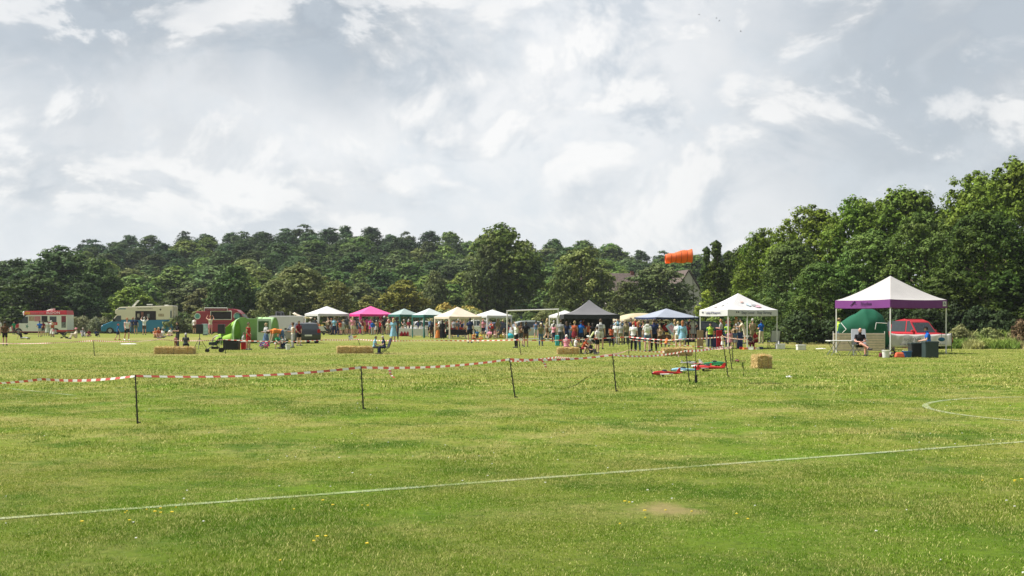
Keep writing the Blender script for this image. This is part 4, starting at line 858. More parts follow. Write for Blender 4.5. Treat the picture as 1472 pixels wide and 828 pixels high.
# the thicker crowd behind, between and under the gazebos
rc = random.Random(21); seen = set(); PLC = [(470, 562, 480.6, 28, 'in the crowd around the pink gazebo'), (614, 672, 484.5, 11, 'among the shoppers at the cream gazebo'), (690, 735, 484.5, 6, 'near the cars left of the goal'), (765, 800, 488, 4, 'standing inside the goal frame'),
  (806, 890, 490.5, 17, 'under the dark gazebo'), (884, 1000, 491.5, 18, 'at the beige and blue gazebos'), (1030, 1100, 494, 6, 'inside the white sponsor gazebo'), (578, 612, 482, 5, 'behind the tables of the green gazebos'), (440, 470, 479.3, 3, 'behind the white clothed table')]
wd_ = {'lgrey': 'light grey', 'dgrey': 'dark grey', 'royal': 'bright blue', 'hot': 'hot pink', 'denim': 'slate blue', 'sky': 'sky blue', 'pale': 'mint'}
for x0, x1, fy, n, where in PLC:
    for i in range(n):
        while True:
            tc_, bc_ = rc.choice(['black', 'navy', 'white', 'dgrey', 'grey', 'cream', 'maroon', 'pink', 'denim', 'khaki', 'lgrey', 'rust', 'sky', 'olive', 'royal', 'tan', 'red', 'brown']), rc.choice(['black', 'navy', 'dgrey', 'denim', 'khaki', 'cream', 'brown', 'lgrey'])
            if (tc_, bc_, where) not in seen: break
        seen.add((tc_, bc_, where)); bk = rc.choice(['trousers', 'trousers', 'shorts', 'skirt', 'shorts']); px = lerp(x0, x1, (i+.5)/n)+rc.uniform(-1.5, 1.5); D_ = F*H/(fy+rc.uniform(-1, 1)-HY); pn_ = rc.choice(['stand', 'relax', 'hold', 'walk', 'hips', 'phone', 'lean'])
        if pn_ in ('walk', 'lean') and bk == 'skirt': bk = 'shorts'
        P(px, 0, F*rc.uniform(1.52, 1.8)/D_, pn_, rc.choice([rc.uniform(140, 220), rc.uniform(-50, 50), rc.uniform(60, 120), rc.uniform(-120, -60)]), (rc.choice(['tee', 'tee', 'vest', 'long']), tc_), (bk, bc_), (rc.choice(['short', 'short', 'longhair', 'bun']), rc.choice(['dkh', 'brh', 'brh', 'blh', 'grh', 'gih'])),
          'person in %s top and %s %s %s' % (wd_.get(tc_, tc_), wd_.get(bc_, bc_), bk, where), rc.choice('ppptr'), D=D_)
# seated family on the middle bale
DB_ = F*H/(508.5-HY)
P(814, 506, 28, 'sit', 172, ('tee', 'pink'), ('trousers', 'pink'), ('short', 'whh'), 'white haired person in pink sitting on the middle straw bale', D=DB_-.2)
P(827, 508, 26, 'sit', 95, ('tee', 'white'), ('trousers', 'black'), ('short', 'brh'), 'person in white top and black trousers sitting on the middle straw bale', D=DB_-.1)
P(838, 506, 23, 'crouch', 60, ('tee', 'rust'), ('shorts', 'maroon'), ('short', 'brh'), 'child in rust red beside the seated white top', D=53.5)
P(843, 504, 25, 'crouch', 30, ('tee', 'lgrey'), ('trousers', 'black'), ('short', 'brh'), 'person in a white and green sun hat behind the seated family', D=56, hat=('hat', 'pale'))
P(849, 508, 17, 'knees', 60, ('tee', 'black'), ('trousers', 'dgrey'), ('short', 'brh'), 'dark clothed child sitting at the yellow pole', D=53)
# purple gazebo
P(1236, 511.5, 40.5, 'sitx', 8, ('tee', 'black'), ('shorts', 'black'), ('bald', 'brh'), 'bald person in black sitting cross legged under the purple gazebo', 'r', shoes='black')
P(1205.5, 497, 40, 'hips', 110, ('tee', 'teal'), ('shorts', 'denim'), ('short', 'brh'), 'marshal with a yellow vest and beige cap at the green inflatable', hat=('cap', 'tan'), vest='lime')
P(1335, 510, 41, 'sit', -80, ('tee', 'royal'), ('trousers', 'dgrey'), ('short', 'dkh'), 'person in bright blue tee and black cap behind the storage bins', hat=('cap', 'black'))
P(1274, 500, 26, 'sit', 60, ('tee', 'maroon'), ('shorts', 'khaki'), ('short', 'dkh'), 'person in maroon in the far camping chair of the purple gazebo', D=62)
# ------------------------------------------------------------------ gazebos
def fab(name, c, tr=.3): return pm(name, c, .8, var=.06, scale=1.5, bump=.25, spec=.2, trans=tr)
white_f = fab('white_canvas', (.70, .70, .71), .25); pink_f = fab('pink_canvas', (.82, .16, .42)); pinkv = fab('hot_pink_canvas', (.75, .04, .28)); greenA = fab('faded_green_canvas', (.42, .52, .51)); greenV = fab('dark_green_canvas', (.05, .19, .17))
pgreen = fab('pale_grey_green_canvas', (.60, .66, .66)); cream_f = fab('cream_canvas', (.78, .70, .58)); grey_f = fab('charcoal_canvas', (.155, .155, .165), .05); greyv = fab('black_canvas', (.035, .038, .045), .02)
blue_f = fab('grey_blue_canvas', (.40, .44, .53)); bluev = fab('navy_canvas', (.03, .045, .10), .05); beige_f = fab('beige_canvas', (.62, .55, .38)); purp = fab('purple_canvas', (.20, .055, .235), .15); offw = fab('off_white_canvas', (.49, .475, .47), .15)
metal_w = pm('white_painted_steel', (.68, .68, .66), .4, .1); metal_g = pm('grey_steel', (.32, .33, .34), .35, .7); metal_d = pm('dark_steel', (.03, .03, .035), .4, .4)
black_p = pm('black_plastic', (.012, .012, .013), .45); dark_m = pm('black_lettering', (.03, .03, .05), .7)
rubber = pm('tyre_rubber', (.02, .02, .02), .85); glass_m = pm('car_glass', (.03, .04, .045), .08, var=.1, spec=.8); rim_m = pm('wheel_rim', (.42, .43, .45), .3, .8)
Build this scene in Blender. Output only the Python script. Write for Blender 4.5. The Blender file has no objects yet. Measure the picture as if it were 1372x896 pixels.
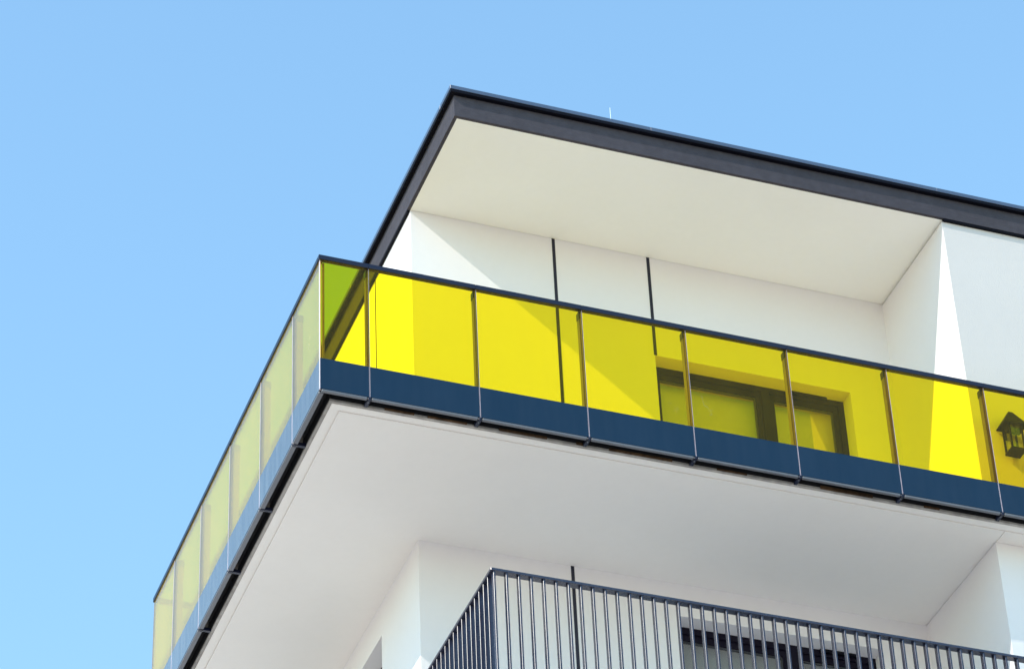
import bpy, bmesh, math, random
from mathutils import Vector, Matrix

random.seed(7)
S = bpy.context.scene
COL = S.collection

# ------------------------------------------------------------------ camera
cam_d = bpy.data.cameras.new('camera')
cam = bpy.data.objects.new('camera', cam_d)
COL.objects.link(cam)
RX = (0.94170202, -0.33452113, -0.03595722)      # camera right   (world X, Y, Z)
DN = (0.17863462, 0.58769115, -0.78911899)       # camera down
FW = (0.28510872, 0.73669175, 0.613187)          # camera forward
Rm = Matrix((RX, [-v for v in DN], [-v for v in FW])).transposed()
cam.matrix_world = Matrix.Translation((-6.24352514, -20.36829761, -16.03266763)) @ Rm.to_4x4()
cam_d.sensor_fit = 'HORIZONTAL'
cam_d.sensor_width = 36.0
cam_d.lens = 4293.98 / 1372.0 * 36.0
cam_d.shift_x = 13.5 / 1372.0
cam_d.clip_start = 0.1
cam_d.clip_end = 6000
S.camera = cam

# ------------------------------------------------------------------ sky, sun, exposure
TRAVEL = Vector((1.224, 0.404, -1.0)).normalized()     # the way the sunlight travels
elev = math.asin(-TRAVEL.z)
W = bpy.data.worlds.new('World')
S.world = W
W.use_nodes = True
wn = W.node_tree.nodes
bg = wn['Background']
sky = wn.new('ShaderNodeTexSky')
sky.sky_type = 'NISHITA'
sky.sun_disc = False
sky.sun_elevation = elev
sky.sun_rotation = math.atan2(-TRAVEL.x, -TRAVEL.y)
sky.air_density = 1.6
sky.dust_density = 0.0
sky.ozone_density = 3.0
tint = wn.new('ShaderNodeVectorMath')            # white balance of the whole sky
tint.operation = 'MULTIPLY'
tint.inputs[1].default_value = (0.915, 1.06, 1.04)
W.node_tree.links.new(sky.outputs[0], tint.inputs[0])
W.node_tree.links.new(tint.outputs[0], bg.inputs[0])
bg.inputs[1].default_value = 0.15
sun_d = bpy.data.lights.new('sun', 'SUN')
sun_d.energy = 2.0
sun_d.angle = math.radians(0.5)
sun_d.color = (1.0, 0.94, 0.84)
sun = bpy.data.objects.new('sun', sun_d)
COL.objects.link(sun)
sun.location = (-30, -10, 30)
sun.rotation_euler = TRAVEL.to_track_quat('-Z', 'Y').to_euler()

S.view_settings.view_transform = 'Standard'
S.view_settings.look = 'None'
S.view_settings.exposure = 1.0
S.view_settings.gamma = 1.0
S.view_settings.use_curve_mapping = False
S.render.engine = 'CYCLES'
S.cycles.use_denoising = True
S.cycles.max_bounces = 14
S.cycles.diffuse_bounces = 7
S.cycles.glossy_bounces = 6
S.cycles.transparent_max_bounces = 24
S.cycles.sample_clamp_indirect = 8

# ------------------------------------------------------------------ materials
def nt(name):
    m = bpy.data.materials.new(name)
    m.use_nodes = True
    t = m.node_tree
    return m, t.nodes, t.links, t.nodes['Principled BSDF']

def plaster(name, col, var=0.03, bump=0.25, fine=260.0, rough=0.9, stain=0.0):
    """rendered wall: grain relief, faint trowel clouds, faint dirt"""
    m, n, l, p = nt(name)
    p.inputs['Roughness'].default_value = rough
    p.inputs['Specular IOR Level'].default_value = 0.2
    g = n.new('ShaderNodeNewGeometry')
    n1 = n.new('ShaderNodeTexNoise'); n1.inputs['Scale'].default_value = 1.3; n1.inputs['Detail'].default_value = 5
    n2 = n.new('ShaderNodeTexNoise'); n2.inputs['Scale'].default_value = fine; n2.inputs['Detail'].default_value = 3
    n3 = n.new('ShaderNodeTexNoise'); n3.inputs['Scale'].default_value = 14; n3.inputs['Detail'].default_value = 4
    for k in (n1, n2, n3):
        l.new(g.outputs['Position'], k.inputs['Vector'])
    r = n.new('ShaderNodeMapRange')
    r.inputs['From Min'].default_value = 0.3; r.inputs['From Max'].default_value = 0.7
    r.inputs['To Min'].default_value = 1.0 - var; r.inputs['To Max'].default_value = 1.0 + var * 0.4
    l.new(n1.outputs['Fac'], r.inputs['Value'])
    r2 = n.new('ShaderNodeMapRange')
    r2.inputs['From Min'].default_value = 0.3; r2.inputs['From Max'].default_value = 0.7
    r2.inputs['To Min'].default_value = 1.0 - var * 0.8 - stain; r2.inputs['To Max'].default_value = 1.0
    l.new(n3.outputs['Fac'], r2.inputs['Value'])
    mu = n.new('ShaderNodeMath'); mu.operation = 'MULTIPLY'
    l.new(r.outputs[0], mu.inputs[0]); l.new(r2.outputs[0], mu.inputs[1])
    vm = n.new('ShaderNodeVectorMath'); vm.operation = 'SCALE'
    vm.inputs[0].default_value = col
    l.new(mu.outputs[0], vm.inputs['Scale'])
    l.new(vm.outputs[0], p.inputs['Base Color'])
    b = n.new('ShaderNodeBump'); b.inputs['Strength'].default_value = bump; b.inputs['Distance'].default_value = 0.004
    l.new(n2.outputs['Fac'], b.inputs['Height'])
    b2 = n.new('ShaderNodeBump'); b2.inputs['Strength'].default_value = 0.05; b2.inputs['Distance'].default_value = 0.02
    l.new(n3.outputs['Fac'], b2.inputs['Height']); l.new(b.outputs[0], b2.inputs['Normal'])
    l.new(b2.outputs[0], p.inputs['Normal'])
    return m

def metal(name, col, rough=0.4, metallic=0.0, spec=0.5, var=0.15):
    m, n, l, p = nt(name)
    p.inputs['Metallic'].default_value = metallic
    p.inputs['Specular IOR Level'].default_value = spec
    g = n.new('ShaderNodeNewGeometry')
    k = n.new('ShaderNodeTexNoise'); k.inputs['Scale'].default_value = 9; k.inputs['Detail'].default_value = 5
    l.new(g.outputs['Position'], k.inputs['Vector'])
    r = n.new('ShaderNodeMapRange')
    r.inputs['To Min'].default_value = 1 - var; r.inputs['To Max'].default_value = 1 + var
    l.new(k.outputs['Fac'], r.inputs['Value'])
    vm = n.new('ShaderNodeVectorMath'); vm.operation = 'SCALE'; vm.inputs[0].default_value = col
    l.new(r.outputs[0], vm.inputs['Scale']); l.new(vm.outputs[0], p.inputs['Base Color'])
    r2 = n.new('ShaderNodeMapRange')
    r2.inputs['To Min'].default_value = rough * 0.8; r2.inputs['To Max'].default_value = min(1, rough * 1.25)
    l.new(k.outputs['Fac'], r2.inputs['Value']); l.new(r2.outputs[0], p.inputs['Roughness'])
    return m

M = {}
M['white'] = plaster('white_render', (0.80, 0.765, 0.785), var=0.015)
M['coarse'] = plaster('coarse_pale_render', (0.66, 0.61, 0.595), var=0.02, bump=0.7, fine=70)
M['cream'] = plaster('cream_soffit_render', (0.93, 0.905, 0.875), var=0.014, bump=0.15)
M['soffit'] = plaster('pale_grey_soffit_render', (0.85, 0.81, 0.785), var=0.016, bump=0.15)
M['lip'] = plaster('raw_render_edge', (0.46, 0.43, 0.41), var=0.25, bump=1.0, fine=90, stain=0.15)
M['deck'] = plaster('terrace_paving', (0.72, 0.65, 0.58), var=0.08)
M['ground'] = plaster('pale_paving', (0.60, 0.49, 0.39), var=0.12, fine=30)
M['dark_edge'] = metal('black_membrane_gap_shade', (0.010, 0.010, 0.014), 0.7, var=0.5)  # membrane black, also imitating the shade in the slab gap
M['coping'] = metal('navy_sheet_metal', (0.065, 0.095, 0.165), 0.35, spec=0.6, var=0.1)
M['black'] = metal('black_flashing', (0.004, 0.004, 0.009), 0.6, spec=0.1)
M['rail'] = metal('navy_powder_coat', (0.010, 0.013, 0.034), 0.35, spec=0.35)
M['railing'] = metal('anthracite_powder_coat', (0.024, 0.027, 0.054), 0.26, spec=0.7)
M['alu'] = metal('grey_aluminium', (0.13, 0.135, 0.16), 0.45, metallic=0.0)
M['post'] = metal('brushed_aluminium', (0.22, 0.19, 0.17), 0.45, metallic=0.0)
M['frame'] = metal('dark_window_frame', (0.008, 0.006, 0.016), 0.55, spec=0.12)
M['bead'] = metal('window_bead', (0.05, 0.05, 0.06), 0.5)
M['bounce_lit_blind'] = plaster('bounce_lit_interior', (0.86, 0.70, 0.58), var=0.08, bump=0.1)  # blind colour made warm and pale to imitate light bounced off the deck
M['joint'] = metal('dark_joint', (0.006, 0.006, 0.022), 0.6)
M['rod'] = metal('bright_steel', (0.85, 0.9, 0.95), 0.35, metallic=0.2)
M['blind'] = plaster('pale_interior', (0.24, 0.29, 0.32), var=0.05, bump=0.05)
M['insul'] = plaster('brown_raw_board', (0.13, 0.075, 0.04), var=0.5, bump=0.6, fine=60, stain=0.3)

def fascia_mat():
    m = plaster('anthracite_fascia_render', (0.072, 0.066, 0.082), var=0.12, bump=1.0, fine=120, stain=0.08)
    n, l = m.node_tree.nodes, m.node_tree.links
    p = n['Principled BSDF']
    # long horizontal trowel streaks: relief only
    g = n.new('ShaderNodeNewGeometry')
    mp = n.new('ShaderNodeMapping'); mp.inputs['Scale'].default_value = (2.5, 2.5, 70)
    w = n.new('ShaderNodeTexNoise'); w.inputs['Scale'].default_value = 1.6; w.inputs['Detail'].default_value = 4
    l.new(g.outputs['Position'], mp.inputs[0]); l.new(mp.outputs[0], w.inputs['Vector'])
    b = n.new('ShaderNodeBump'); b.inputs['Strength'].default_value = 0.6; b.inputs['Distance'].default_value = 0.006
    l.new(w.outputs['Fac'], b.inputs['Height'])
    old = p.inputs['Normal'].links[0].from_socket
    l.new(old, b.inputs['Normal']); l.new(b.outputs[0], p.inputs['Normal'])
    return m
M['fascia'] = fascia_mat()

def schlick(n, l, f0=0.04):
    """fresnel from the absolute facing angle: the same on both sides of a pane"""
    g = n.new('ShaderNodeNewGeometry')
    d = n.new('ShaderNodeVectorMath'); d.operation = 'DOT_PRODUCT'
    l.new(g.outputs['Normal'], d.inputs[0]); l.new(g.outputs['Incoming'], d.inputs[1])
    a = n.new('ShaderNodeMath'); a.operation = 'ABSOLUTE'; l.new(d.outputs['Value'], a.inputs[0])
    s = n.new('ShaderNodeMath'); s.operation = 'SUBTRACT'; s.inputs[0].default_value = 1; s.use_clamp = True
    l.new(a.outputs[0], s.inputs[1])
    p = n.new('ShaderNodeMath'); p.operation = 'POWER'; p.inputs[1].default_value = 5; l.new(s.outputs[0], p.inputs[0])
    q = n.new('ShaderNodeMath'); q.operation = 'MULTIPLY_ADD'; q.inputs[1].default_value = 1 - f0; q.inputs[2].default_value = f0
    l.new(p.outputs[0], q.inputs[0])
    return q.outputs[0]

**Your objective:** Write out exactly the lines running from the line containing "0.32), var=0.05, bump=0.05)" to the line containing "bump=0.6, fine=60, stain=0.3)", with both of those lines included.

**The answer:**
M['blind'] = plaster('pale_interior', (0.24, 0.29, 0.32), var=0.05, bump=0.05)
M['insul'] = plaster('brown_raw_board', (0.13, 0.075, 0.04), var=0.5, bump=0.6, fine=60, stain=0.3)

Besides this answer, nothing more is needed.